◆ **What to produce**:
Up to and including the line with "return np.array([x, Y, gh(x, Y)])", write out the listing from its first line, minus the pictures.
>> BEGIN Data segment
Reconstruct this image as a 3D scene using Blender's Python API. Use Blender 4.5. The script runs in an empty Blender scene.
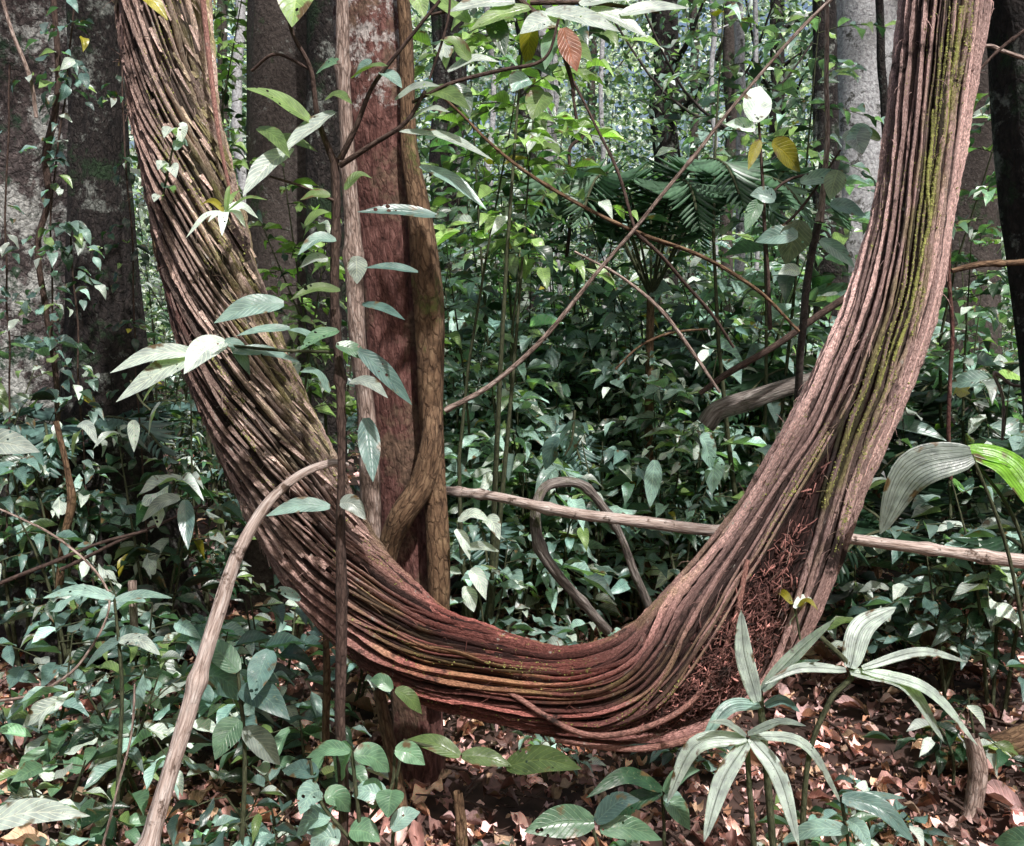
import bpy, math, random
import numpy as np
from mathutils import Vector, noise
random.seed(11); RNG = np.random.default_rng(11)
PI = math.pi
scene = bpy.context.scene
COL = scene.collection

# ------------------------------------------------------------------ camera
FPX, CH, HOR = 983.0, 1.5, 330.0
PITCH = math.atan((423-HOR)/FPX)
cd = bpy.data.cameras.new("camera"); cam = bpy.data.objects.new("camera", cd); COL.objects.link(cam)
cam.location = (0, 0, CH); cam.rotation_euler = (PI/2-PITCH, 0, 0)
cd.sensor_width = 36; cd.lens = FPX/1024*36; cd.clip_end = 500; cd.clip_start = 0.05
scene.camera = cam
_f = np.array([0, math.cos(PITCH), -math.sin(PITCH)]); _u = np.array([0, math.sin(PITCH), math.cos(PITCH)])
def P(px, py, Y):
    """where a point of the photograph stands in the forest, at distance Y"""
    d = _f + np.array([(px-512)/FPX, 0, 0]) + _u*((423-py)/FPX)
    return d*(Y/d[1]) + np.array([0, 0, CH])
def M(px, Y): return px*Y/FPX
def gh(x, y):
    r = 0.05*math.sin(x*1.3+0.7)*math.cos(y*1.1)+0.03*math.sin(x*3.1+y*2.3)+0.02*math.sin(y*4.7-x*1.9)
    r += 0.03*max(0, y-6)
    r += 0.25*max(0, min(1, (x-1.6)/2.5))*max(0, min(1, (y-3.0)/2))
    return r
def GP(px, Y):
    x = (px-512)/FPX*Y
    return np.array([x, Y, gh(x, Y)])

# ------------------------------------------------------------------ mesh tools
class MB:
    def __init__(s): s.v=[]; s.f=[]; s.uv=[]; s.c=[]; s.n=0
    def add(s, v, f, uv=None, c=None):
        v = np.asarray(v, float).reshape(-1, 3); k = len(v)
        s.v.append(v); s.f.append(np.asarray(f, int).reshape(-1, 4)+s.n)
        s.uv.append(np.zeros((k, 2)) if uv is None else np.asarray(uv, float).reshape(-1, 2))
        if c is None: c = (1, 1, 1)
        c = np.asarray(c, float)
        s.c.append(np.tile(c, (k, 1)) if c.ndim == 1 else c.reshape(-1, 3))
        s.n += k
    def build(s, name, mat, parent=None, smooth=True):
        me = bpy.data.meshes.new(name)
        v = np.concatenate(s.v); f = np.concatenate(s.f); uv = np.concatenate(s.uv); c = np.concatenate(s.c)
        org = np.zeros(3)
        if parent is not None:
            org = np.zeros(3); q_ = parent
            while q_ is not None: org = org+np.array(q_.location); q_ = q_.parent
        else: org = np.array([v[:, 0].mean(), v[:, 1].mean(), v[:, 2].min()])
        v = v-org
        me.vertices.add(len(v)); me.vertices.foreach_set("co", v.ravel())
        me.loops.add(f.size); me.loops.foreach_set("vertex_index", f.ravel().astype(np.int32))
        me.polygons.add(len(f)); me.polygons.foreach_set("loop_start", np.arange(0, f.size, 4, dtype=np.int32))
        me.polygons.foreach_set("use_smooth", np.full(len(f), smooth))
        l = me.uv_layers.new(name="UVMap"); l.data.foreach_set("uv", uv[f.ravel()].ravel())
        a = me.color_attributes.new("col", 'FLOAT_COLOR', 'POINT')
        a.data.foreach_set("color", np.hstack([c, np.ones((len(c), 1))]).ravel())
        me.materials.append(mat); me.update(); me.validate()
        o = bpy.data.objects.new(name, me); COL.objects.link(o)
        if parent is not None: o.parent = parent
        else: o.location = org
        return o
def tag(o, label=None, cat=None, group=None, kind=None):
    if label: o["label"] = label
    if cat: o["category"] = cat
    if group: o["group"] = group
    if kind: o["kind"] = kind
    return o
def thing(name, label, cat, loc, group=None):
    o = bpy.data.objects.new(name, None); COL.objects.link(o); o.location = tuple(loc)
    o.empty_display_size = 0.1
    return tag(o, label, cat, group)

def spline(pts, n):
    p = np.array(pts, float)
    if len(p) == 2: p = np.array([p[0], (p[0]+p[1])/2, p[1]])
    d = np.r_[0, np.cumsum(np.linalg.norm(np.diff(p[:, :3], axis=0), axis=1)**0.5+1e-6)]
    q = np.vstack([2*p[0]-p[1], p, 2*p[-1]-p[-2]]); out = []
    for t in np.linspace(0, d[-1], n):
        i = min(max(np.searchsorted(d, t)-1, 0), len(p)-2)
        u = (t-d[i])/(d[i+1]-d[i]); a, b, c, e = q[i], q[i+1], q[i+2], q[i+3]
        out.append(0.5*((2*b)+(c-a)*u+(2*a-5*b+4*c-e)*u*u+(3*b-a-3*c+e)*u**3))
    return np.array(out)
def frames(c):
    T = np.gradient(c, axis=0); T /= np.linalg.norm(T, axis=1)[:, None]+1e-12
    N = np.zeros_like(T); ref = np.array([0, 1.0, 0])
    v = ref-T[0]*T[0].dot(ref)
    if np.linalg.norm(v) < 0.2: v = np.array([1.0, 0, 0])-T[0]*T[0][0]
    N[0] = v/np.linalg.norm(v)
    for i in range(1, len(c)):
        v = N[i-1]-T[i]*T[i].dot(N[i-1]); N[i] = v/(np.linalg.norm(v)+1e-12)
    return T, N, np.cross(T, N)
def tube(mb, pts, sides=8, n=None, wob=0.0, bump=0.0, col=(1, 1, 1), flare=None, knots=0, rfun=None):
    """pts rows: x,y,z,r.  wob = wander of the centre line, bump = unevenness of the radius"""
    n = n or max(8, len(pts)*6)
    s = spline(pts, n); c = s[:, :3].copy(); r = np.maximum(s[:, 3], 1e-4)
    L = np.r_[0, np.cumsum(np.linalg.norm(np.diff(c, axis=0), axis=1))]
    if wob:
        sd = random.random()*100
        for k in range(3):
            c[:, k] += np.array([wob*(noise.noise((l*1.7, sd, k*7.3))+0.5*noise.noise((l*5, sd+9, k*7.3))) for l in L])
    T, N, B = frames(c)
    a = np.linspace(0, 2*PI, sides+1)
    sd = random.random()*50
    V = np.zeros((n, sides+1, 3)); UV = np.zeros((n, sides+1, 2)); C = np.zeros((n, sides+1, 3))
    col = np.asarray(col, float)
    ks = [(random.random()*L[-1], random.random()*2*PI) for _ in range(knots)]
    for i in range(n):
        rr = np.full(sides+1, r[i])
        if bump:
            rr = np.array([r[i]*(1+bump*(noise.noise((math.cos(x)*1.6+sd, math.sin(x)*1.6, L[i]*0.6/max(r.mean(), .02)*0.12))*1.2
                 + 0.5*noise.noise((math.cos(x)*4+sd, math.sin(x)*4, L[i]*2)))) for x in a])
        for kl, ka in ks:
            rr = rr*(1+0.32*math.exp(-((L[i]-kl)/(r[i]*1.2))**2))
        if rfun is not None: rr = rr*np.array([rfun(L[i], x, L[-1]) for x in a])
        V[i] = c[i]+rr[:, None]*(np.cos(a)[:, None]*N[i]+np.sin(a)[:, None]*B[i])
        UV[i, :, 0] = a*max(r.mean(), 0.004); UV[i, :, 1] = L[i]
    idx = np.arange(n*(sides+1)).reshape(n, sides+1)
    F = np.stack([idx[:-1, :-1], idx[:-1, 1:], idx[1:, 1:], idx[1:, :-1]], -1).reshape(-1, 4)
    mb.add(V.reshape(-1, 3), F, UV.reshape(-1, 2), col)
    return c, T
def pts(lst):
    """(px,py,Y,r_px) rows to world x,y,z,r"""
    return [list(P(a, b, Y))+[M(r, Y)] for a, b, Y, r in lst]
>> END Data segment
◆ **Solution to the exercise**:
Reconstruct this image as a 3D scene using Blender's Python API. Use Blender 4.5. The script runs in an empty Blender scene.
import bpy, math, random
import numpy as np
from mathutils import Vector, noise
random.seed(11); RNG = np.random.default_rng(11)
PI = math.pi
scene = bpy.context.scene
COL = scene.collection

# ------------------------------------------------------------------ camera
FPX, CH, HOR = 983.0, 1.5, 330.0
PITCH = math.atan((423-HOR)/FPX)
cd = bpy.data.cameras.new("camera"); cam = bpy.data.objects.new("camera", cd); COL.objects.link(cam)
cam.location = (0, 0, CH); cam.rotation_euler = (PI/2-PITCH, 0, 0)
cd.sensor_width = 36; cd.lens = FPX/1024*36; cd.clip_end = 500; cd.clip_start = 0.05
scene.camera = cam
_f = np.array([0, math.cos(PITCH), -math.sin(PITCH)]); _u = np.array([0, math.sin(PITCH), math.cos(PITCH)])
def P(px, py, Y):
    """where a point of the photograph stands in the forest, at distance Y"""
    d = _f + np.array([(px-512)/FPX, 0, 0]) + _u*((423-py)/FPX)
    return d*(Y/d[1]) + np.array([0, 0, CH])
def M(px, Y): return px*Y/FPX
def gh(x, y):
    r = 0.05*math.sin(x*1.3+0.7)*math.cos(y*1.1)+0.03*math.sin(x*3.1+y*2.3)+0.02*math.sin(y*4.7-x*1.9)
    r += 0.03*max(0, y-6)
    r += 0.25*max(0, min(1, (x-1.6)/2.5))*max(0, min(1, (y-3.0)/2))
    return r
def GP(px, Y):
    x = (px-512)/FPX*Y
    return np.array([x, Y, gh(x, Y)])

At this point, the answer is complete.